Investing in music rights can lead to a potentially lucrative passive income. However, it must be done correctly.
Those who own music rights will be entitled to receive royalty income that is generated when the music is played commercially.
Royalties can be earned in various ways, with three main types existing:
- Performance royalties (for plays on radio, streaming, concerts).
- Mechanical royalties (for reproduction in physical and digital formats).
- Synchronization royalties (for use in TV, film, ads).
You cannot earn any money from royalty free music that is used in content, as the audio that has been created has been made free-to-use by everyone. Still, it’s a market that is booming and can lead to potential opportunities in the future. For instance, investors could potentially find an artist or producer to invest in and turn into a commercial success from this background.
When earning money from the royalties available, money is often paid out quarterly, but there are also instances where it will be paid biannually. To get started and begin investing, shares will need to be bought.
How do I get started?
If you’re looking to invest in music rights and begin to earn royalties, there are a few ways in which this can be achieved.
The main way is to go to the music label or publisher and invest in them. You can buy shares in public companies like Warner Music Group. Of course, a significant amount of money is going to need to be invested to make a good return, but it could be a good way to enter the business and begin to earn royalties, with many of the record label’s artists among the biggest worldwide. Ed Sheeran, Alex Warren, Cardi B, Teddy Swims, and Twenty One Pilots are among the biggest artists with the label currently (2025).
In addition, it is possible to invest in music royalty funds that pool investor capital together to make catalog purchases. You can skip this part if you have a significant amount of wealth, as you can make direct purchases of music catalogs or royalty streams. Investors can buy partial or full rights to music that generates income. Taylor Swift is a notable example of an artist who decided to sell her entire catalog, although she has since reclaimed it. Bob Dylan and Bruce Springsteen are two other notable examples to have followed this route.
What are the benefits of investing in music rights?
As noted at the beginning of the article, it is possible to earn a passive income from investing in music rights. Each time a song is played that is owned, a royalty will be paid to those who own the rights. These royalties can typically last for decades, meaning steady payments can be made for years when the artist is successful.
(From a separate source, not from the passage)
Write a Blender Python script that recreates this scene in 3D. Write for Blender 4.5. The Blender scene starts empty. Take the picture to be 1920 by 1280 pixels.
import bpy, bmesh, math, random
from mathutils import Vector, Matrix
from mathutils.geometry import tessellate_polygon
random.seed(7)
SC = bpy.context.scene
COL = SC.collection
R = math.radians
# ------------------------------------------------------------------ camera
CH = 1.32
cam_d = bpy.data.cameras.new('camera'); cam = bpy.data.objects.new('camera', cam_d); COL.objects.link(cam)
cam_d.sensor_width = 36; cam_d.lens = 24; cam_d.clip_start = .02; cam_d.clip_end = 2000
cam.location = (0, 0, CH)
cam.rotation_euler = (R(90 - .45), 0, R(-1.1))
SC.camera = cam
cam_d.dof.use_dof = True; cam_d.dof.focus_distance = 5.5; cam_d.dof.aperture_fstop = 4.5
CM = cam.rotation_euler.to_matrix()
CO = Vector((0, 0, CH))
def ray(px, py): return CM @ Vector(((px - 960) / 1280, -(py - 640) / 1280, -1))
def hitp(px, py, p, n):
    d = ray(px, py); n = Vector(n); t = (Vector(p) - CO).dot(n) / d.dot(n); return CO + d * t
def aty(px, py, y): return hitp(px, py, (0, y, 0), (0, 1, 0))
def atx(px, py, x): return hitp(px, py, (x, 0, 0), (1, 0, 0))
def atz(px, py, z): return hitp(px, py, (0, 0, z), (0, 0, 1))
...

Investing is an activity that carries a lot of risk. While music attitudes and preferences can change, it’s typically considered low-risk compared to stocks and assets. Music will always be played; therefore, royalties can be considered more stable. This can result in a long-term yield; peaks and dips are to be expected, but they will level out and continue to return if the right investment is made.
With technology changing the way that music is being enjoyed, there are new opportunities available for investors. More people can access their favorite songs, no longer relying on TV or radio to hear them. They can use streaming sites to play songs on demand, while games have started to incorporate songs into their soundtracks, boosting income opportunities for investors.
Are there any risks towards investing in music?
Naturally, there are risks when investing. As with stocks and assets, there is no guarantee that a music artist will be able to enjoy long-term success, if any. Artists may fall under the category of being a “one-hit wonder”, which is a very real thing. While royalties can be enjoyed from this one song for a while, they may not be received elsewhere, despite others being released.
Additionally, artists can potentially create issues for investors. Their popularity can be impacted by controversy or decisions they make; they may suddenly stop producing music or go in a direction that fans don’t enjoy. Investors may find that they aren’t generating the same returns, and the artist may never recover from it.
Other risks can include paying over-the-top for a catalog, as valuations can be difficult to make in an industry that is based on popularity and trends. Ownership disputes can create legal challenges, while selling shares in music royalties can be more difficult than other traditional commodities.